TASK TO CARRY OUT - Set down each line from the one containing "762, -1.33, -1.12, 161, 260, M['white_wall'])" to the one containing "hbox('chimney', 300, 330, 2.0, 2.6, -190, -90, M['render'], r1)", inclusive, exactly as written and with nothing further.

DATASET CONTENT -
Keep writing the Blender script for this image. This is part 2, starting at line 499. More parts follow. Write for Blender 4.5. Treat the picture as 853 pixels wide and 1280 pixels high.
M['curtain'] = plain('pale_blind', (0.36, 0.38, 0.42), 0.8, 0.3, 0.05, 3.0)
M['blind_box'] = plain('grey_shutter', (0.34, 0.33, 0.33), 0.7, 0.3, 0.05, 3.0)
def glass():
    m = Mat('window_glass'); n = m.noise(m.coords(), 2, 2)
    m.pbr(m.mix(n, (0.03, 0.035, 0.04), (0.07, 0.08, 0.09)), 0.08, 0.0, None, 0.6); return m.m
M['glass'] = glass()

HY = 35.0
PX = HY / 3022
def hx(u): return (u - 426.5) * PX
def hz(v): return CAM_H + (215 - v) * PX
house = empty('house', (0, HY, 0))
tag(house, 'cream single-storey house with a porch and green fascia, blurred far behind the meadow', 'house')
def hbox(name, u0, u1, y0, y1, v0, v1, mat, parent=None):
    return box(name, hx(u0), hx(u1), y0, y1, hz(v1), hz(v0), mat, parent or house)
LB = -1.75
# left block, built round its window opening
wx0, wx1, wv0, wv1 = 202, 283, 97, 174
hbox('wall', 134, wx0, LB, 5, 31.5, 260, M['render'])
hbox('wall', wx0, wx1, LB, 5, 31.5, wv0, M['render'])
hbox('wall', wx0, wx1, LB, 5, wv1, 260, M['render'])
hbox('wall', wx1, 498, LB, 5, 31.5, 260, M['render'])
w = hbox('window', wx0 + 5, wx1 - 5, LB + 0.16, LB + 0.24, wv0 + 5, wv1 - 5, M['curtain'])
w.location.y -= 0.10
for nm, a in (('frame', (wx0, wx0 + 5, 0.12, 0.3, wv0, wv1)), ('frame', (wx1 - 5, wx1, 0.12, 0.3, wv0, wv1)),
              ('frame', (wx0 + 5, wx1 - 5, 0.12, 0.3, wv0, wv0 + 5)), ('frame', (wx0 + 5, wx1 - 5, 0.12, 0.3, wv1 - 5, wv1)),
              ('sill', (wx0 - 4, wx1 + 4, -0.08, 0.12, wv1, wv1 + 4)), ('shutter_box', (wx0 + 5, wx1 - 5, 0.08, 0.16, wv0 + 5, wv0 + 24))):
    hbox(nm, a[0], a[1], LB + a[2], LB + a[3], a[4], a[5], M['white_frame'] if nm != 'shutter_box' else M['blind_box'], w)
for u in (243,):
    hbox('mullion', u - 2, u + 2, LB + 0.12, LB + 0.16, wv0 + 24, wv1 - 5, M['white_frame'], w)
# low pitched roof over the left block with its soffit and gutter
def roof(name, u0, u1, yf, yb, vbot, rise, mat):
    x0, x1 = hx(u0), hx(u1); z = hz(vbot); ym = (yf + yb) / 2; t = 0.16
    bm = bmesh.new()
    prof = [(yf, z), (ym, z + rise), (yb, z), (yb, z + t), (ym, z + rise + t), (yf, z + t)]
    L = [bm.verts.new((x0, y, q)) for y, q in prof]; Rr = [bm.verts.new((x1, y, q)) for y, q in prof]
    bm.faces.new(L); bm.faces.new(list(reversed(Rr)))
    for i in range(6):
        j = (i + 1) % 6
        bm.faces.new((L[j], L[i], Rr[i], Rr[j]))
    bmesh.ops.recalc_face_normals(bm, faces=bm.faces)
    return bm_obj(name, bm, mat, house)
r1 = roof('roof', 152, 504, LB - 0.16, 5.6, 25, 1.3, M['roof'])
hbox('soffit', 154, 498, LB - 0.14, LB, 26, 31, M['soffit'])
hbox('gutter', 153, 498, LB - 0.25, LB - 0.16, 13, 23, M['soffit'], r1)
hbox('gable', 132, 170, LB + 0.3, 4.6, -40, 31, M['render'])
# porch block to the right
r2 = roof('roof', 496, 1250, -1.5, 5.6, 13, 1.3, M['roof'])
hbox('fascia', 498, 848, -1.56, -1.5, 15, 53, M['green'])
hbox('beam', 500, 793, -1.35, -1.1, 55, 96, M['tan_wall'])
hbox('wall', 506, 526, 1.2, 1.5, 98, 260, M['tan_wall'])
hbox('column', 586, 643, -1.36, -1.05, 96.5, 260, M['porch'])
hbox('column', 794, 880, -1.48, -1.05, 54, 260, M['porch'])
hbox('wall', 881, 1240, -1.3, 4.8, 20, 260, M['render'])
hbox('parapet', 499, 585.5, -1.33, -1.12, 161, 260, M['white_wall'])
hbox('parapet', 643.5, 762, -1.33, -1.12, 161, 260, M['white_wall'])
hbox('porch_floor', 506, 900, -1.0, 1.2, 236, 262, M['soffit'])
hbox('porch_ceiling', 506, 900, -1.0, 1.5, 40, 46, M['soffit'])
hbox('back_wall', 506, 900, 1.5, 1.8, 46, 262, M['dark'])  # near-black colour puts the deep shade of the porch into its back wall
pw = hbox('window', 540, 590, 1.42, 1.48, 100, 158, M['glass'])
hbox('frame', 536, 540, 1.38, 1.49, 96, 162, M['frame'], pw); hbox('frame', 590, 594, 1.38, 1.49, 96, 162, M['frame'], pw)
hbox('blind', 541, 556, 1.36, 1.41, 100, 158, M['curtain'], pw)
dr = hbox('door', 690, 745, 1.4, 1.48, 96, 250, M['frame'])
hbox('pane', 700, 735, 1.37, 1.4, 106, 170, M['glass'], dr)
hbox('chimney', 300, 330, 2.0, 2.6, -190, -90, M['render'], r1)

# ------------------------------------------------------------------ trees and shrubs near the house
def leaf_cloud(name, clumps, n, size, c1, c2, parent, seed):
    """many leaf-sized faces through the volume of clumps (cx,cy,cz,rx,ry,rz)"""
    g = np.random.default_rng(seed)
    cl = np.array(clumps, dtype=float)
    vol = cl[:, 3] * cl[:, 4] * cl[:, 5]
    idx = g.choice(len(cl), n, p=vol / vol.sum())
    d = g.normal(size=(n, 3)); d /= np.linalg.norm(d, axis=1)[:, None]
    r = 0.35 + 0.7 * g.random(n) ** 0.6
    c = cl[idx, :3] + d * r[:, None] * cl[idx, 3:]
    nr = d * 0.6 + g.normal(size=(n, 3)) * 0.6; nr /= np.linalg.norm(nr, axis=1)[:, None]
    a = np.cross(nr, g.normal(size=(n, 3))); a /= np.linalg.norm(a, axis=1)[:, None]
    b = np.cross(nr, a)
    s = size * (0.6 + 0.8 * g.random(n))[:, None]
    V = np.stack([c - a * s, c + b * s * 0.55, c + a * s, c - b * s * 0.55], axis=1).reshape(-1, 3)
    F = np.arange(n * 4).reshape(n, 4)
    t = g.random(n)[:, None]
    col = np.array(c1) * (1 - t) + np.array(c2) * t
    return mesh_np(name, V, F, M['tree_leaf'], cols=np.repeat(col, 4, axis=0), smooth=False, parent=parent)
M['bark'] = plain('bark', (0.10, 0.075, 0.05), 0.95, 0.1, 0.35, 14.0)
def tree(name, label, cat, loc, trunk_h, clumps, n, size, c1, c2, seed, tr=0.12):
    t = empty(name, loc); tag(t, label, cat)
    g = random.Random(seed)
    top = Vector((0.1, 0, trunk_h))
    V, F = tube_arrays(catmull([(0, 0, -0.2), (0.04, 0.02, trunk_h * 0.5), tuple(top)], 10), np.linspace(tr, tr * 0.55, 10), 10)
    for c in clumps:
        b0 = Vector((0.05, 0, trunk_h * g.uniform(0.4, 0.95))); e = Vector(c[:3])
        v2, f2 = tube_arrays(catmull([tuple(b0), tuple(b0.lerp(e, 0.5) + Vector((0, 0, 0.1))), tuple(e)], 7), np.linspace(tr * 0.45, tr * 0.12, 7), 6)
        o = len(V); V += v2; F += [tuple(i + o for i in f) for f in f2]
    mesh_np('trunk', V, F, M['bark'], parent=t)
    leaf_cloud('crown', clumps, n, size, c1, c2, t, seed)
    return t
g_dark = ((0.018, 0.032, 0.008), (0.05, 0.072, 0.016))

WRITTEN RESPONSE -
hbox('parapet', 643.5, 762, -1.33, -1.12, 161, 260, M['white_wall'])
hbox('porch_floor', 506, 900, -1.0, 1.2, 236, 262, M['soffit'])
hbox('porch_ceiling', 506, 900, -1.0, 1.5, 40, 46, M['soffit'])
hbox('back_wall', 506, 900, 1.5, 1.8, 46, 262, M['dark'])  # near-black colour puts the deep shade of the porch into its back wall
pw = hbox('window', 540, 590, 1.42, 1.48, 100, 158, M['glass'])
hbox('frame', 536, 540, 1.38, 1.49, 96, 162, M['frame'], pw); hbox('frame', 590, 594, 1.38, 1.49, 96, 162, M['frame'], pw)
hbox('blind', 541, 556, 1.36, 1.41, 100, 158, M['curtain'], pw)
dr = hbox('door', 690, 745, 1.4, 1.48, 96, 250, M['frame'])
hbox('pane', 700, 735, 1.37, 1.4, 106, 170, M['glass'], dr)
hbox('chimney', 300, 330, 2.0, 2.6, -190, -90, M['render'], r1)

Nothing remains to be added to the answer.